Il coniuge che preleva dal conto corrente cointestato delle somme per sé quando ormai il rapporto di coppia è in crisi conclamata è tenuto a restituirli all’altro.
È ciò che ha affermato il Tribunale di Roma, decidendo sulla domanda di un marito che chiedeva alla moglie la restituzione di ben 102mila euro, che la stessa aveva prelevato dal conto cointestato (ma alimentato solo con i redditi di lui) in prossimità della separazione per acquistare l’ennesima autovettura, per circoli sportivi, per donne di servizio e per l’assicurazione di 5 macchine.
La convenuta aveva tentato di contrastare la domanda del marito sostenendo trattarsi: 1) di somme impiegate per l’adempimento di obbligazioni contratte nell’interesse della famiglia; 2) di somme di proprietà di entrambi i coniugi; 3) di somme messe a disposizione per spirito di liberalità.
Il Giudice tuttavia ha ritenuto infondate tutte le tesi prospettate ritenendole non dimostrate.
Nonostante l’art. 191 codice civile escluda l’obbligo restitutorio in favore della comunione legale delle somme che il coniuge prelevi dal patrimonio comune solo se le stesse vengano impiegate per adempiere le obbligazioni contratte per il mantenimento della famiglia o comunque nel suo interesse o per l’istruzione e l’educazione dei figli (art. 186 codice civile), nel caso di specie il Tribunale ha rilevato che mancava del tutto la prova che le somme prelevate dalla donna erano state reimpiegate per necessità familiari ed, anzi, in corso di causa era emerso che le stesse erano state utilizzate per fini personali e del tutto diversi.
È stato altresì osservato che la moglie non aveva offerto alcuna prova che sul conto confluissero anche somme riferibili alla medesima.
Infine, il Tribunale ha escluso che la messa a disposizione da parte del marito delle somme versate sul conto corrente cointestato potesse essere ricondotto ad un suo spirito di liberalità, poiché la donna non aveva offerto in giudizio né alcuna più precisa deduzione né alcuna prova.

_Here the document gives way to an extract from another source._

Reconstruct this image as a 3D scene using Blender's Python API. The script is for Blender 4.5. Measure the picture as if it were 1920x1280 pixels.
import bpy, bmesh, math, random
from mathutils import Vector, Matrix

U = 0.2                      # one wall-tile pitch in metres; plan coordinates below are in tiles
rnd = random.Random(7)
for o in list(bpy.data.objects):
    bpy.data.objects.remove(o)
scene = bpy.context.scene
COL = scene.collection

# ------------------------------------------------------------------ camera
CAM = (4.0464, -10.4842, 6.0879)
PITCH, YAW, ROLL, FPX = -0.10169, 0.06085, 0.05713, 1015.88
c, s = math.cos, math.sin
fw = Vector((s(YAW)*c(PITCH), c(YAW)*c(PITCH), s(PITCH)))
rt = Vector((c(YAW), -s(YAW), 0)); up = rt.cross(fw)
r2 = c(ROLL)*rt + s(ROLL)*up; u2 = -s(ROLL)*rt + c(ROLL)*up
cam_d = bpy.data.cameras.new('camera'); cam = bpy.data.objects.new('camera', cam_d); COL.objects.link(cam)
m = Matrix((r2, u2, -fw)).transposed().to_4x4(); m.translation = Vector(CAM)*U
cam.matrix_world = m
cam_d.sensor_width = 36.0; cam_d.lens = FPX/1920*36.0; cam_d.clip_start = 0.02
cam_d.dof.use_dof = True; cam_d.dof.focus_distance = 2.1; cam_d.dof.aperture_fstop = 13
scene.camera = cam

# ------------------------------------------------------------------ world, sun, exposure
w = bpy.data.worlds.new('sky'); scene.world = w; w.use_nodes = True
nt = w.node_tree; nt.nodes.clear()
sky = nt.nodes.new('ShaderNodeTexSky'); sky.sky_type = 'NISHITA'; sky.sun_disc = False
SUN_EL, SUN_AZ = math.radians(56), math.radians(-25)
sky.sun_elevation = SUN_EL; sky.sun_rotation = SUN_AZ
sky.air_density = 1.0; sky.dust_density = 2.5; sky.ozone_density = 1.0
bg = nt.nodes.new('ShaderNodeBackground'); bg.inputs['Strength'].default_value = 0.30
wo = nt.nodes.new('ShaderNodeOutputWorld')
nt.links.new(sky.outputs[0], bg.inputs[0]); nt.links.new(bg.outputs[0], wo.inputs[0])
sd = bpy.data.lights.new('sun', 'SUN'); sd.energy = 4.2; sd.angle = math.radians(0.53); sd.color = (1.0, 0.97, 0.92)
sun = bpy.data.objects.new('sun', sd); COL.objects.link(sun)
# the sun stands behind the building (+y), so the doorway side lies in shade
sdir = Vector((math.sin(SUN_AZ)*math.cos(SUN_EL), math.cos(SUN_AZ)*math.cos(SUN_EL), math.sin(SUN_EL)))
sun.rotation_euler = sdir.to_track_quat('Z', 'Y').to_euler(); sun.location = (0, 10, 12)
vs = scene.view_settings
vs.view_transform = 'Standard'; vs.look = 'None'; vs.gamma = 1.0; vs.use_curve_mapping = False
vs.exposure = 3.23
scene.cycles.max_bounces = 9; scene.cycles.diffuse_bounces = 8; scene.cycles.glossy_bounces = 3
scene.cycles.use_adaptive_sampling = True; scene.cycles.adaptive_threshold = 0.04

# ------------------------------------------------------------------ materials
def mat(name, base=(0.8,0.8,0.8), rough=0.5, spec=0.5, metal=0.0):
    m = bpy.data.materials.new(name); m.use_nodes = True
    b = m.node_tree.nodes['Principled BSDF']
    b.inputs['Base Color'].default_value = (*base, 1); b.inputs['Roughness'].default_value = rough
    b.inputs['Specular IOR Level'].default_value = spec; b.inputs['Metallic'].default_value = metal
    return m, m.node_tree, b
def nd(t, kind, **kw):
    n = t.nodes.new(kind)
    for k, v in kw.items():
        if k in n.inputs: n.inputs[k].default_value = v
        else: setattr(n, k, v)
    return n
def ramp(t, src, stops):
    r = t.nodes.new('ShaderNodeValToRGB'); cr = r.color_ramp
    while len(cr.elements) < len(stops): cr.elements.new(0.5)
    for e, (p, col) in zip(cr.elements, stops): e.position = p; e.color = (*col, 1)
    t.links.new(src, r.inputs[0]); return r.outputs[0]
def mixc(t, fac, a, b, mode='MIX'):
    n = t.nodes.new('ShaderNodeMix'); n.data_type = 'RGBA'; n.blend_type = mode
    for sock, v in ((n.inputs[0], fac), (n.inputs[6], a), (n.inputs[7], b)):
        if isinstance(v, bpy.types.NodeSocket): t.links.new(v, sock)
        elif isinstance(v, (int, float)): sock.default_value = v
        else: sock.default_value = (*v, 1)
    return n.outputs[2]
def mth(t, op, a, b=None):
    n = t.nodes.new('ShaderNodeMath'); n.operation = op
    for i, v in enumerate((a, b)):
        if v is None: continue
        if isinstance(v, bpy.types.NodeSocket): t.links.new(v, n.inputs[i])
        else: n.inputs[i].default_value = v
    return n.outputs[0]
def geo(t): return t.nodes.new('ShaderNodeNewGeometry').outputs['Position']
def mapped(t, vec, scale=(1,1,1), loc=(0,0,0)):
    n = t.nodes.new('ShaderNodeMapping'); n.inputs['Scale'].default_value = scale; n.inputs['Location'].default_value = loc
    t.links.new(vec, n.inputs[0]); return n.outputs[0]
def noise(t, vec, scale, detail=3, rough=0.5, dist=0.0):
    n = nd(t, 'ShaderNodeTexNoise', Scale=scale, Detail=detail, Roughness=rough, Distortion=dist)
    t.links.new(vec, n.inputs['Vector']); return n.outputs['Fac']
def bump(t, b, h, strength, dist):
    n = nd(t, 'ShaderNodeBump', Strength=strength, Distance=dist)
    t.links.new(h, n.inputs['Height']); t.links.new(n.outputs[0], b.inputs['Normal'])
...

Sul punto si è precisato che la cointestazione con firma e disponibilità disgiunte di una somma di denaro appartenente ad uno solo dei cointestatari (come avvenuto nella fattispecie) costituisce donazione diretta solo se viene riscontrata l’effettiva esistenza dell’animus donandi; e ciò vale solo per il denaro versato prima della cointestazione, mentre per le somme versate in seguito la donazione indiretta è preclusa dal divieto di donazione di beni futuri.
Nondimeno, si è puntualizzato che la mera esistenza del vincolo coniugale non permette di ritenere che la cointestazione del conto persegua il solo scopo di liberalità: spesso, infatti, essa trova fondamento esclusivamente in esigenze di carattere pratico e di migliore gestione del ménage familiare.